What Does It Mean to Appoint a Corporate Trustee in a Family Trust?


Many people establish trust structures as a mechanism for control, asset protection, and tax minimisation.

In setting up a trust, a person known as a ‘settlor’ appoints an individual or a company as the trustee of a trust.

In a broad sense, the trustee is the ‘brains’ of the trust and central to functions of control.

Individuals are often appointed as a trustee to minimise the procedural aspect and ‘save costs’ on a short-term basis while still establishing a mechanism of protection.

Although there are many benefits of appointing an individual as the trustee, the appointment of a corporate trustee provides an additional layer of protection that an individual in its capacity as trustee cannot provide.

A corporate trustee is a proprietary limited company appointed as the trustee, and, as its own separate legal entity, controls the trust.
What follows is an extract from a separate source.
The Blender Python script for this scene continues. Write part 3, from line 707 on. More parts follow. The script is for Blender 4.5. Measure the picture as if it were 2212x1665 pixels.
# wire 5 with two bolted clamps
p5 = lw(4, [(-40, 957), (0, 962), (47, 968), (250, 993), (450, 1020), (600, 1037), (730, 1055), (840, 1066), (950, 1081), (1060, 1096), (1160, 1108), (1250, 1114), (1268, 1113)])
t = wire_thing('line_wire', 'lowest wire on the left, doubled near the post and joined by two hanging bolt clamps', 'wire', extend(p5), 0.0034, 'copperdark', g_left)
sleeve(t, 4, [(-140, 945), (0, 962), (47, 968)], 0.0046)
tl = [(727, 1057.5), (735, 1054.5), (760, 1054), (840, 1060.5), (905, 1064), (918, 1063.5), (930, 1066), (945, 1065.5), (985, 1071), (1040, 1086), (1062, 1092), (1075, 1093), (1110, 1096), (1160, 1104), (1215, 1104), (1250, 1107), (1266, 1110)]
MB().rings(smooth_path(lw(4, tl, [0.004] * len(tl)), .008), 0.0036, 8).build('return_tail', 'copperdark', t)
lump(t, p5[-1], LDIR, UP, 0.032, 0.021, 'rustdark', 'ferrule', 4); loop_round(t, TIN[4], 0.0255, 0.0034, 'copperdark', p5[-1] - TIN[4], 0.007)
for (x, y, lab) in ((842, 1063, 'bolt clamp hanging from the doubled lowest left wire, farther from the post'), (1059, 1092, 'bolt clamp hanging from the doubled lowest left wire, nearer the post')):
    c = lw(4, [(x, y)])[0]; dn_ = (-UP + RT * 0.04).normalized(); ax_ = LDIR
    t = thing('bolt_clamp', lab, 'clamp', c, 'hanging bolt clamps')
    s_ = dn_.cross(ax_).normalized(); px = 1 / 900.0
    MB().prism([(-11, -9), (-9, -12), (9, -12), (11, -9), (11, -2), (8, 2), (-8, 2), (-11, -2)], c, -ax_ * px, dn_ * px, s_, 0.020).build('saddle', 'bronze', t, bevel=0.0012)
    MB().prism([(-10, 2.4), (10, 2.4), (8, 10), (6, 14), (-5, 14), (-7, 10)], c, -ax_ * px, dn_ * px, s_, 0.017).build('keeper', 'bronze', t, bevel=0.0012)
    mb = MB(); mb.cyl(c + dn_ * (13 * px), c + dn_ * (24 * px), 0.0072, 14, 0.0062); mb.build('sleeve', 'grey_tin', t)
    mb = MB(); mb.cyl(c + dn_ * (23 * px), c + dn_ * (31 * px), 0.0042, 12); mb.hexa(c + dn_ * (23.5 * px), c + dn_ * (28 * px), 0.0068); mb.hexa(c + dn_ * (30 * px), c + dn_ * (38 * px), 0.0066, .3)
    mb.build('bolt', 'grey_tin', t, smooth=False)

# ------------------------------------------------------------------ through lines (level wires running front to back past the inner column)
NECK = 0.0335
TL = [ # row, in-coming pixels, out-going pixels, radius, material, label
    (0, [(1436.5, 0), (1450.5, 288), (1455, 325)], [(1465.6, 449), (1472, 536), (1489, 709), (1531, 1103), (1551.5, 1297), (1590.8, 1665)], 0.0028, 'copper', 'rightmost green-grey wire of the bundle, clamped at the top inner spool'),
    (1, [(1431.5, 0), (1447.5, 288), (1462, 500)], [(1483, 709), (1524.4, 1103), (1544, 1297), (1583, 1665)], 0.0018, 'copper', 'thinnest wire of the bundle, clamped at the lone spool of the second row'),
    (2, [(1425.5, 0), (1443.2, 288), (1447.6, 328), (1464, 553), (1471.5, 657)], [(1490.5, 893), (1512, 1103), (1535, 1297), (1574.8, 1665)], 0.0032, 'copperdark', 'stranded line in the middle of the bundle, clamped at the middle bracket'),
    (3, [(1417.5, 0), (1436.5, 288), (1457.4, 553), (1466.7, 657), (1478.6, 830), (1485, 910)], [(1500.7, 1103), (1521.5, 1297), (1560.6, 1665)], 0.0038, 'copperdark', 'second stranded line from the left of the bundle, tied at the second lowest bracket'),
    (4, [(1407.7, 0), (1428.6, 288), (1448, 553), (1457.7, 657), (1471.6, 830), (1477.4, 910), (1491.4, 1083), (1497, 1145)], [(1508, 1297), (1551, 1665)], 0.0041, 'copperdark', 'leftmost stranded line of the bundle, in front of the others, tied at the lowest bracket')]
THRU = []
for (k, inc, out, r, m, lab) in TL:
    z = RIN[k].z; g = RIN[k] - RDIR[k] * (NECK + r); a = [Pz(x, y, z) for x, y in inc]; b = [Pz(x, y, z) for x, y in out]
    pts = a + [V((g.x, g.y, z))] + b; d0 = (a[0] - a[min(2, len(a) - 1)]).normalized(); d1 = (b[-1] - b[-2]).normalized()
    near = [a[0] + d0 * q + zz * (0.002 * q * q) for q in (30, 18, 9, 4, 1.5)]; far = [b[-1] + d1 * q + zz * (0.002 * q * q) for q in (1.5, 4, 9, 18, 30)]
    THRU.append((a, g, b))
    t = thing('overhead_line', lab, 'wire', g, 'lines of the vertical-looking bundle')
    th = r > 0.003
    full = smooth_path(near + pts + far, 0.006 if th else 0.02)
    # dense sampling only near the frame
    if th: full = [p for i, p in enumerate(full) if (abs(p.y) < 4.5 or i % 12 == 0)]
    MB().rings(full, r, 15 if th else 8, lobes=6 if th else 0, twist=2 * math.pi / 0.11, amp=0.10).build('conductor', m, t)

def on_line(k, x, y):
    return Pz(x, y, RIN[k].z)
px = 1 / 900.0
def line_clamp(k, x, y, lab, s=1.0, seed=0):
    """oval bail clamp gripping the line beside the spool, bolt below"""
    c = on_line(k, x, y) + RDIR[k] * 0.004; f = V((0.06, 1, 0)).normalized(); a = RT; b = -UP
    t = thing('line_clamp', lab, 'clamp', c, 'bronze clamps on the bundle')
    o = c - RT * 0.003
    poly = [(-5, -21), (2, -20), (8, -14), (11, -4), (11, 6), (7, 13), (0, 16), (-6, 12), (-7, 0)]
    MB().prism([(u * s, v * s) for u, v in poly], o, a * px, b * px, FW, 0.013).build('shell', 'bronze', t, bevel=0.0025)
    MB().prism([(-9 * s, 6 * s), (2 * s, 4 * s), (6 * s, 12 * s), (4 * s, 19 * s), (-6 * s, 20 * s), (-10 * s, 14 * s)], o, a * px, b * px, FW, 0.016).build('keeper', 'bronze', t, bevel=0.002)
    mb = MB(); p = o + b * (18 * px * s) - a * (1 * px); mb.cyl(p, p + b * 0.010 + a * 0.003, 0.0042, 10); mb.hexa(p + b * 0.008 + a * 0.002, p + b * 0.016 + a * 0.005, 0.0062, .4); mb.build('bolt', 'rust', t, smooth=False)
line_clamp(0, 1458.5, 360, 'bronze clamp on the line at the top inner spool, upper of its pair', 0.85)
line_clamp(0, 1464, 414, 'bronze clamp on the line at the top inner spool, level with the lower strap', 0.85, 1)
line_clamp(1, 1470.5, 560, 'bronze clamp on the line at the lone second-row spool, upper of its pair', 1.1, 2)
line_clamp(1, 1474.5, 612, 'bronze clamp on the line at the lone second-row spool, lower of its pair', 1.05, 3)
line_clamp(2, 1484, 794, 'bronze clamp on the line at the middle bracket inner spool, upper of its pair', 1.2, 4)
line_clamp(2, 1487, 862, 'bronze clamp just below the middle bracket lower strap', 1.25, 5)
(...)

As the trustee is personally liable for the trust’s liabilities, it is common for the trustee appointed to be a shell corporation with no, or minimal, assets.

So what are the advantages of appointing a corporate trustee in a discretionary (family) trust?


Limited Liability


Companies have the benefit of limited liability.
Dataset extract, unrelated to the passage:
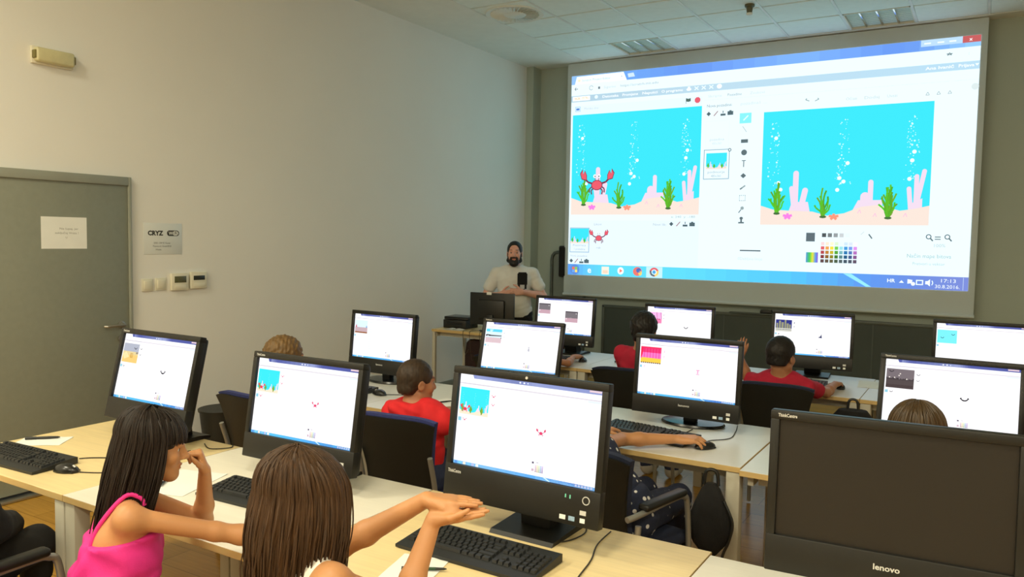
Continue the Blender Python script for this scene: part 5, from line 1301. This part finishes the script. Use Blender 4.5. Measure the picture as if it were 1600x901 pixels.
# ---- girl in white, back to us, palms laid one on the other
F = Figure('person', 'girl with long brown hair in a white sleeveless top, seen from behind, hands stacked', (-1.27, 1.06, 0))
F.seated(-1.285, 1.075, ang_of((.22, .97)), 1.02, lean=.10, head_turn=R(4), head_pitch=R(-4))
F.J['shR'] = A(-1.112, 1.150, .998); F.J['shL'] = A(-1.365, 1.235, .955); F.J['nck'] = A(-1.240, 1.165, 1.02)
F.H = Head((-1.232, 1.205, 1.122), (.10, .99, -.09), k=.95)
F.arm('R', (-1.095, 1.36, .865), (-1.083, 1.455, 1.040), d=(.84, .48, .20), n=(-.1, -.1, 1), thumb=(.5, -.8, 0), curl=(.0, .02, .02), spread=.0, tcurl=.7, tout=.35, hk=.80)
F.arm('L', (-1.340, 1.420, .930), (-1.112, 1.466, 1.080), d=(.86, .48, -.02), n=(0, 0, -1), thumb=(.45, -.85, -.1), curl=(.0, .02, .02), spread=.0, tcurl=.7, tout=.30, hk=.80)
F.w = .92; F.body(M_SKIN, .0046, ak=.95)
F.shirt('tank_top', M_WHITEF, .007, sleeve=0, infl=.010, fold=.002, low=.46, strap=.62)
F.trousers(M_DENIM, upto=0.0, name='shorts'); F.shoes(M_SHOE); F.H.eyes(F.t)
hb = Blob(); H = F.H; H.cap(hb, .011, low=-.2, nape=False)
for a_, b_, ra, rb in (((0, -.075, .0), (0, -.080, -.25), .054, .030), ((-.048, -.040, .0), (-.060, -.05, -.25), .044, .026), ((.040, -.045, .0), (.045, -.06, -.19), .036, .022)): hb.cone(H.p(*a_), H.p(*b_), ra, rb, .03)
hm = strands(H, 860, None, .255, (48, 312), seed=11, wave=.010, layers=(.009, .023), thick=.0027)
hm2 = strands(H, 120, None, .12, (-50, 50), seed=5, layers=(.010, .016), bang=60, bang_len=.03)
hm.add(hm2.v, hm2.f, 0, True)
merge_hair('hair', hm, hb, M_HBROWN, F.t, .006, hnoise(.0025))
e_ = H.p(.084, -.012, -.045)-np.array(F.t.location)
MB().lathe([(0, -.005), (.004, -.003), (.005, 0), (.004, .003), (0, .005)], 10, 0, Matrix.Translation(Vector(e_))).build('earring', M_LOGO, F.t)

def boy(label, x, y, ang, k, hair, shirt, hmat, smat, **o):
    F = Figure('person', label, (x, y, 0)); F.seated(x, y, ang, k, o.get('lean', .05), o.get('turn', 0), o.get('pitch', R(-6)), twist=o.get('twist', 0))
    return F
# ---- boy in the red hoodie
F = Figure('person', 'boy with cropped dark hair in a red hoodie, head turned right', (-2.34, 3.02, 0))
F.seated(-2.335, 3.00, ang_of((.10, 1)), .93, lean=.03, head_turn=R(-22), head_pitch=R(-6))
F.H = Head((-2.362, 3.03, .993), (.42, .90, -.08), k=.92); F.J['nck'] = A(-2.365, 3.0, .885); F.J['shL'] = A(-2.500, 3.02, .832); F.J['shR'] = A(-2.205, 3.02, .825)
F.arm('R', (-2.06, 3.17, .745), (-2.02, 3.40, .775), d=(-.1, 1, 0)); F.arm('L', (-2.56, 3.18, .70), (-2.46, 3.40, .775), d=(.1, 1, 0))
F.body(M_SKIN2, .0075); F.shirt('hoodie', M_REDF, .007, sleeve=1.85, infl=.014, hood=True, fold=.004, low=.44, loose=.005); F.trousers(M_DENIM); F.shoes(M_SHOE); F.H.eyes(F.t)
B = Blob(); F.H.cap(B, .006, low=-.062); B.build('hair', M_HBUZZ, F.t, .005, hnoise(.0012, (120, 120, 90)))
# ---- blond boy behind the left crab monitor
F = Figure('person', 'boy with short dark blond hair, only his head showing over a monitor', (-3.22, 2.95, 0))
F.seated(-3.215, 2.93, 0.05, .97, lean=.05, head_turn=R(-20), head_pitch=R(-5))
F.H = Head((-3.165, 2.93, 1.045), (.40, .92, -.05), k=.97); F.J['nck'] = A(-3.18, 2.92, .93)
F.arm('R', (-3.05, 3.15, .74), (-3.13, 3.42, .775)); F.arm('L', (-3.43, 3.02, .70), (-3.36, 3.28, .775))
F.body(M_SKIN, .009); F.shirt('shirt', M_GREYF, .010, sleeve=.5, low=.44); F.trousers(M_DENIM); F.shoes(M_SHOE); F.H.eyes(F.t)
B = Blob(); F.H.cap(B, .013, low=-.05); B.build('hair', M_HBLOND, F.t, .005, hnoise(.003, (90, 90, 60)))
# ---- person at the curtain monitor
F = Figure('person', 'person in a navy star-print top holding a mouse, head hidden behind the crab monitor', (-1.40, 2.93, 0))
F.seated(-1.27, 3.06, ang_of((.05, 1)), .95, lean=.06, head_turn=0, head_pitch=R(-12))
F.J['pel'] = A(-1.27, 3.03, .555); F.J['wst'] = A(-1.34, 3.03, .65); F.J['chs'] = A(-1.44, 3.05, .75)
F.H = Head((-1.525, 3.12, .955), (.15, .95, -.25), k=.92); F.J['nck'] = A(-1.495, 3.06, .855)
F.J['shR'] = A(-1.375, 3.09, .820); F.J['shL'] = A(-1.62, 3.06, .805)
F.arm('R', (-1.405, 3.335, .785), (-1.195, 3.500, .782), d=(.88, .36, .05), n=(0, .15, -1), thumb=(-.4, .8, 0), curl=(.30, .40, .30), hk=.95)
F.arm('L', (-1.70, 3.25, .775), (-1.56, 3.44, .785), d=(.35, .9, 0))
F.body(M_SKIN, .0060); F.shirt('star_print_top', M_STAR, .008, sleeve=0, infl=.011, low=.44, loose=.022, strap=.45); F.trousers(M_STAR); F.shoes(M_SHOE); F.H.eyes(F.t)
B = Blob(); F.H.cap(B, .012, low=-.06); B.build('hair', M_HBROWN, F.t, .006, hnoise(.002))
# ---- girl behind the switched-off monitor
F = Figure('person', 'child with smooth light brown hair, crown of the head above the switched-off monitor', (-0.17, 2.93, 0))
F.seated(-.165, 2.92, 0.0, 1.02, lean=.05, head_turn=R(5), head_pitch=R(-5))
F.H = Head((-.172, 2.86, 1.075), (-.05, .99, -.05), k=.97); F.J['nck'] = A(-.17, 2.87, .94)
F.arm('R', (.06, 3.15, .74), (.0, 3.42, .775)); F.arm('L', (-.38, 3.12, .74), (-.30, 3.40, .775))
F.body(M_SKIN, .010); F.shirt('shirt', M_WHITEF, .010, sleeve=.5, low=.44); F.trousers(M_DENIM); F.shoes(M_SHOE); F.H.eyes(F.t)
hb = Blob(); F.H.cap(hb, .011, low=-.2, nape=False); hb.cone(F.H.p(0, -.07, 0), F.H.p(0, -.08, -.12), .055, .035, .03)
hm = strands(F.H, 420, None, .14, (50, 310), seed=21, thick=.003); merge_hair('hair', hm, hb, mat('light_brown_hair', (70, 53, 30), .5, var=.14, scale=30, stretch=(3, 3, .4)), F.t, .006)
# ---- child at the right edge
F = Figure('person', 'child in a raspberry red shirt cut off by the right edge of the photo', (.42, 2.95, 0))
F.seated(.40, 3.0, 0.0, 1.33, lean=.05, seat=.47); F.arm('R', (.69, 3.15, .84), (.65, 3.42, .785)); F.arm('L', (.21, 3.10, .84), (.27, 3.40, .785))
F.body(M_SKIN2, .011); F.shirt('shirt', mat('raspberry_fabric', (206, 30, 90), .85, var=.08, bump=.3), .010, sleeve=.5, low=.44); F.trousers(M_DENIM); F.shoes(M_SHOE); F.H.eyes(F.t)
B = Blob(); F.H.cap(B, .010, low=-.06); B.build('hair', M_HDARK, F.t, .007)
# ---- boy raising his hand
F = Figure('person', 'boy in a crimson shirt with his left hand raised, at the night city monitor', (-1.045, 4.95, 0))
F.seated(-1.045, 4.93, 0.0, .95, lean=.02, head_turn=R(-14), head_pitch=R(-4))
F.H = Head((-1.042, 4.90, 1.018), (.25, .97, -.05), k=.97); F.J['nck'] = A(-1.045, 4.90, .895); F.J['shL'] = A(-1.185, 4.93, .835); F.J['shR'] = A(-.905, 4.95, .835)
F.arm('L', (-1.275, 5.03, .845), (-1.315, 4.99, .975), d=(.05, .05, 1), n=(.2, 1, 0), thumb=(1, -.1, 0), tout=.3, curl=(.12, .10, .10))
F.arm('R', (-.83, 5.22, .765), (-.815, 5.46, .785), d=(.1, .97, .02), n=(0, .1, -1), thumb=(-1, .1, 0), curl=(.3, .4, .3))
F.body(M_SKIN2, .0068); F.shirt('shirt', M_CRIMSON, .008, sleeve=.5, low=.44); F.trousers(M_DENIM); F.shoes(M_SHOE); F.H.eyes(F.t)
B = Blob(); F.H.cap(B, .010, low=-.055); B.build('hair', M_HBLACK, F.t, .006, hnoise(.0015, (120, 120, 90)))
# ---- black-haired boy
F = Figure('person', 'boy with black hair and a crimson shirt, half hidden by the curtain monitor', (-1.985, 4.93, 0))
F.seated(-1.965, 4.95, 0.0, 1.03, lean=.04, head_turn=R(10), head_pitch=R(-5))
F.H = Head((-1.935, 4.92, 1.105), (-.15, .98, -.05), k=1.0); F.J['nck'] = A(-1.95, 4.92, .975)
F.arm('R', (-1.75, 5.2, .77), (-1.80, 5.42, .785)); F.arm('L', (-2.15, 5.15, .77), (-2.08, 5.40, .785))
F.body(M_SKIN2, .0075); F.shirt('shirt', M_CRIMSON, .008, sleeve=.5, low=.44); F.trousers(M_DENIM); F.shoes(M_SHOE); F.H.eyes(F.t)
B = Blob(); F.H.cap(B, .015, low=-.075, sides=False); B.build('hair', M_HBLACK, F.t, .006, hnoise(.003, (90, 90, 60)))
# ---- child next to the teacher: forearm and mouse hand show
F = Figure('person', 'child whose mouse hand shows beside the beach monitor in the front row', (-2.90, 4.92, 0))
F.seated(-2.90, 4.94, 0.0, .80, lean=.06)
F.arm('R', (-2.66, 5.24, .775), (-2.735, 5.485, .785), d=(.06, .98, .02), n=(0, .1, -1), thumb=(-1, 0, 0), curl=(.35, .45, .3), hk=.95); F.arm('L', (-3.1, 5.2, .77), (-3.02, 5.42, .785))
F.body(M_SKIN2, .0075); F.shirt('shirt', M_GREYF, .010, sleeve=.4, low=.44); F.trousers(M_DENIM); F.shoes(M_SHOE); F.H.eyes(F.t)
B = Blob(); F.H.cap(B, .010, low=-.06); B.build('hair', M_HDARK, F.t, .007)
# ---- sitter in black at the bottom left
F = Figure('person', 'person in loose black clothes and pale sneakers sitting in the bottom left corner', (-2.86, 1.15, 0))
F.seated(-2.89, 1.12, R(26), 1.06, lean=-.02)
F.arm('R', (-2.80, 1.30, .71), (-3.03, 1.47, .62), d=(-.8, .5, -.4)); F.arm('L', (-3.16, 1.20, .71), (-3.12, 1.42, .62), d=(.3, .8, -.4))
F.body(M_SKIN, .010); F.shirt('loose_top', M_BLACKCLOTH, .010, sleeve=1.95, infl=.022, loose=.03, low=.40)
F.trousers(M_BLACKCLOTH, upto=.25); F.shoes(M_SHOE); F.H.eyes(F.t)
B = Blob(); F.H.cap(B, .012, low=-.06); B.build('hair', M_HDARK, F.t, .008)
# ---- the teacher
F = Figure('person', 'bearded man in a white t-shirt standing behind the teacher desk, hands clasped', (-4.37, 7.30, 0))
f = unit((.45, -.89, 0)); r = A(-f[1]*-1, 0, 0); r = np.cross(f, A(0, 0, 1)); F.f = F.f2 = f; F.r = F.r2 = r; F.k = 1.12
o = A(-4.375, 7.30, 0); J = F.J; Z = lambda v: A(0, 0, v)
J['pel'] = o+Z(.92); J['wst'] = o+f*.03+Z(1.06); J['chs'] = o+f*.03+Z(1.24); J['nck'] = o+f*.02+Z(1.405)
for n_, q in (('L', -1), ('R', 1)):
    J['sh'+n_] = o+r*q*.195+Z(1.325); J['hip'+n_] = o+r*q*.09+Z(.88); J['kn'+n_] = o+r*q*.11+f*.02+Z(.47); J['an'+n_] = o+r*q*.12+Z(.09); J['to'+n_] = J['an'+n_]+f*.16-Z(.05)
F.H = Head(o+f*.055+Z(1.548), f*.99+Z(.02), k=1.04)
c_ = o+f*.235+Z(1.145)
F.arm('L', o+r*-.315+f*.01+Z(1.085), o+r*-.10+f*.20+Z(1.140), d=unit(r*1+f*.25), n=-f, thumb=Z(1), curl=(.5, .5, .4)); F.arm('R', o+r*.325+f*.01+Z(1.06), o+r*.13+f*.22+Z(1.11), d=unit(-r+f*.1+Z(.15)), n=-f, thumb=Z(1), curl=(.45, .5, .4))
F.body(M_SKIN3, .0075, True)
F.shirt('t_shirt', mat('white_t_shirt_cotton', (226, 224, 218), .9, var=.03, bump=.2), .009, sleeve=.56, infl=.013, adult=True, low=.86, loose=.018)
F.trousers(M_BLACKCLOTH, adult=True); F.shoes(M_BLACKPL); F.H.eyes(F.t)
B = Blob(); F.H.cap(B, .006, low=-.02, face=.05); B.build('hair', M_HBLACK, F.t, .006, hnoise(.0015, (120, 120, 90)))
B = Blob(); H = F.H
for q in (-1, 1):
    B.cone(H.p(q*.066, .008, -.01), H.p(q*.056, .020, -.075), .009, .018, .02); B.cone(H.p(q*.056, .022, -.078), H.p(0, .072, -.112), .024, .026, .02); B.cone(H.p(q*.03, .084, -.050), H.p(q*.034, .074, -.085), .010, .016, .015)
B.cone(H.p(-.02, .096, -.050), H.p(.02, .096, -.050), .0075, .0075, .01); B.cone(H.p(-.02, .072, -.108), H.p(.02, .072, -.108), .026, .026, .02)
B.ell(H.p(0, .104, -.068), A(.013, .014, .0042)*H.k, H.M, .004, True)
B.cone(H.p(-.020, .084, -.083), H.p(.020, .084, -.083), .011, .011, .01)
B.build('beard', M_HBLACK, F.t, .006, hnoise(.002, (110, 110, 110)))
# dark print on the left of his chest
pc = J['chs']+r*-.095+Z(.035); pm = MB()
def onchest(u, v): 
    p = pc-r*u*1.0; d_ = .148-.40*max(0, abs(np.dot(p-J['chs'], r))-.05)**1.25; return tuple(p+f*d_+Z(v)-np.array(F.t.location))
def patch(u0, u1, v0, v1, ins=0.0):
    P = [[onchest(u0+(u1-u0)*i/6+(ins*(j/5)*(1 if i < 3 else -1)), v0+(v1-v0)*j/5) for j in range(6)] for i in range(7)]; pm.grid(P)
patch(-.052, .052, -.060, .058); patch(-.046, .046, .058, .072, .006)
patch(-.046, -.024, -.105, -.060); patch(.024, .046, -.105, -.060); patch(-.030, .030, -.125, -.105)
pm.build('shirt_print', mat('black_textile_print', (16, 16, 16), .9), F.t)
Consequently, if a corporate trustee suffers any liability, the individual directors will not suffer personal liability (other than in exceptional circumstances).

Conversely, an individual who acts as trustee exposes their personal assets if they incur any liability as trustee of a trust


Succession Made Easy (Easier)


The only guarantee in life is passing away.

Appointing a corporate trustee provides for easy (easier) succession as a corporate trustee does not cease upon the passing of one of its directors.

Where an individual is appointed as trustee and they pass away (in particular if they are the only remaining trustee), this may cause difficulties with regards to the administration of the trust.